Situated 170 m above sea level

a sloping territory covering 101.15 square kilometres

Itri lies along the route of the Appian Way, between Fondi (with which it borders to the west) and Formia (with which it borders to the east). A strategic position between the mountain ridges that slope down towards the Port of Gaeta and Torre Mola, which later became Formia.

Inhabited since prehistoric times, the first real settlement dates back to the Romans when they built the Appian Way, which, linking Rome to Capua and later to Brindisi, was the obligatory passage for all those travelling south.

Initially intended as a refreshment station for travellers and their horses, in the Middle Ages the town underwent urban development, especially when, in 882, work began on the construction of the defensive structure that was especially useful to Gaeta as a defence against the Lombards attacking from the hinterland. At the highest point, on the hill of Sant’Angelo, stands the Castle, and around it, as it slopes down, the mediaeval village develops.

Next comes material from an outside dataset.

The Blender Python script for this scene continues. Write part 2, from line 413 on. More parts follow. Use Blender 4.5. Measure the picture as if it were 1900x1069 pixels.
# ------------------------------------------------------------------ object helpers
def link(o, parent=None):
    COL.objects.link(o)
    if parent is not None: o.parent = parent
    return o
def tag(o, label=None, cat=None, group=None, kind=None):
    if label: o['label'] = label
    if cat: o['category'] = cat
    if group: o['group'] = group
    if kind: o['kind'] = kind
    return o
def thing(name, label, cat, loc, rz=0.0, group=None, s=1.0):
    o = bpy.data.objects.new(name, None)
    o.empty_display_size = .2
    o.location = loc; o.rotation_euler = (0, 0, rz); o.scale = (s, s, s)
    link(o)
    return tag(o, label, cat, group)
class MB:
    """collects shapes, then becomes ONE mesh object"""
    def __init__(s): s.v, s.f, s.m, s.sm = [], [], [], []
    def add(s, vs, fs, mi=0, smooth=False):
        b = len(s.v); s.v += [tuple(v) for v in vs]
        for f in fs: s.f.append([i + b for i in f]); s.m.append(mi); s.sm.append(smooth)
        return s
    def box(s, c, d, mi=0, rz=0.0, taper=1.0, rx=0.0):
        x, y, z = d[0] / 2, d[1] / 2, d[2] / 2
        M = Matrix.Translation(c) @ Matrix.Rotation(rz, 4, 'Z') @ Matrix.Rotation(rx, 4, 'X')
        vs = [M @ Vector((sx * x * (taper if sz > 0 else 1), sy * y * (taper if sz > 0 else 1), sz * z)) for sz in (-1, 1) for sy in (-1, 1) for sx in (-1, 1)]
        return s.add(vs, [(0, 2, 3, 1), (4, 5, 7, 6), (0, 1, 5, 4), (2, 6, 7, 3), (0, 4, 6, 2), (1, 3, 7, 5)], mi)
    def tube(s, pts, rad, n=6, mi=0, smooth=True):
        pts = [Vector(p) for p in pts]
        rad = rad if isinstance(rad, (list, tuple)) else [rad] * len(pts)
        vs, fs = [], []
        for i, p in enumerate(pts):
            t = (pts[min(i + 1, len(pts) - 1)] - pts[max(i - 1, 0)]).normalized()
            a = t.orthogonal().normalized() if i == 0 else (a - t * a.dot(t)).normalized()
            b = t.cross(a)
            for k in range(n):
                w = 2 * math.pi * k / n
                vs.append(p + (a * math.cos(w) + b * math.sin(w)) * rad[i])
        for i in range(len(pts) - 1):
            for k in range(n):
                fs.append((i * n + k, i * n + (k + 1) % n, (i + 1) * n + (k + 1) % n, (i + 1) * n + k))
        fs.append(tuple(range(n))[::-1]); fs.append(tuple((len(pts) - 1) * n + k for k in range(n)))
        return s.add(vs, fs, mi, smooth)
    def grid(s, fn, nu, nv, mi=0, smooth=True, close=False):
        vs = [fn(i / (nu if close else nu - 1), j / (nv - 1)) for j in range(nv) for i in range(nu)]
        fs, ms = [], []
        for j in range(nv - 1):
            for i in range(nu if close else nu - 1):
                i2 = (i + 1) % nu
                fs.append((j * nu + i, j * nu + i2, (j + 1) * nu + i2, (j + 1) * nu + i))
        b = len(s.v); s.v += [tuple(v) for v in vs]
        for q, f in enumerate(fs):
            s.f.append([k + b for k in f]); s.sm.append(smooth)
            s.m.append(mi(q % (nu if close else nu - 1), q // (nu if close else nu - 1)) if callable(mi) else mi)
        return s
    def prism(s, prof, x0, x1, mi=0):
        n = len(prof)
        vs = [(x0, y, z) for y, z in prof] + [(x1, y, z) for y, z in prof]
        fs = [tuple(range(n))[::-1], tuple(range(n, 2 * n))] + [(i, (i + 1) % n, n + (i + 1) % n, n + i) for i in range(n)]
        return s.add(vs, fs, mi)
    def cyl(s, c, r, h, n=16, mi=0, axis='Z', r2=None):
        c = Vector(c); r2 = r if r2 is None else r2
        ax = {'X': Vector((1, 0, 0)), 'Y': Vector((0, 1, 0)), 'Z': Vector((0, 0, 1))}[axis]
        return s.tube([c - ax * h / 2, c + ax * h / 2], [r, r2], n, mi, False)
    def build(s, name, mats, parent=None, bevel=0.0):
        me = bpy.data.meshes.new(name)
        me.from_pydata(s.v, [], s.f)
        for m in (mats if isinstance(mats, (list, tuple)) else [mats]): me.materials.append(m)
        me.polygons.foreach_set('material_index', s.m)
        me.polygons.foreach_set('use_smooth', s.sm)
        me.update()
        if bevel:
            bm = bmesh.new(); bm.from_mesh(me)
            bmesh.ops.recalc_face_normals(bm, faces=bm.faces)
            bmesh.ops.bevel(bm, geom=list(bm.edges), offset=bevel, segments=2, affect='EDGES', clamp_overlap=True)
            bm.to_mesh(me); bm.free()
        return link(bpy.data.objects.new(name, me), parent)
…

The settlement therefore initially grew up around the castle in the upper part and then expanded towards the Via Appia in the lower part. The mediaeval village was protected by three walls that are still partially visible.

Between the 10th and 11th centuries, Itri was affected by the more important

neighbouring centres of Gaeta, Formia, and Fondi.



It became part of the Duchy of Gaeta until 1073 when it was annexed to the county of Fondi. In 1591 the county of Fondi, of which Itri was part, passed to the princes of Stigliano. From the 13th century until 1861 it was part of the Kingdom of Naples (later Kingdom of the Two Sicilies) within the ancient Province of Terra di Lavoro. The territory of Itri bordered the Papal State and, over time, its defensive importance lost its value. Eventually, the castle was abandoned and was easy prey to the brigandage that plagued its border areas.

In 1927, by decree, the legislator voluntarily abolished the province of Terra di Lavoro, the largest in the kingdom, assigning the territory of Itri to Lazio, in the province of Rome. It was in 1934, with the establishment of the province of Littoria – later Latina – that Itri was assigned.

During the fighting of the Second World War, Itri was at the centre of an area of fierce fighting known as the ‘Gustav Line’ and was heavily bombed, destroying 75% of the town. The castle also suffered serious damage to the roof, the polygonal tower, and the battlements.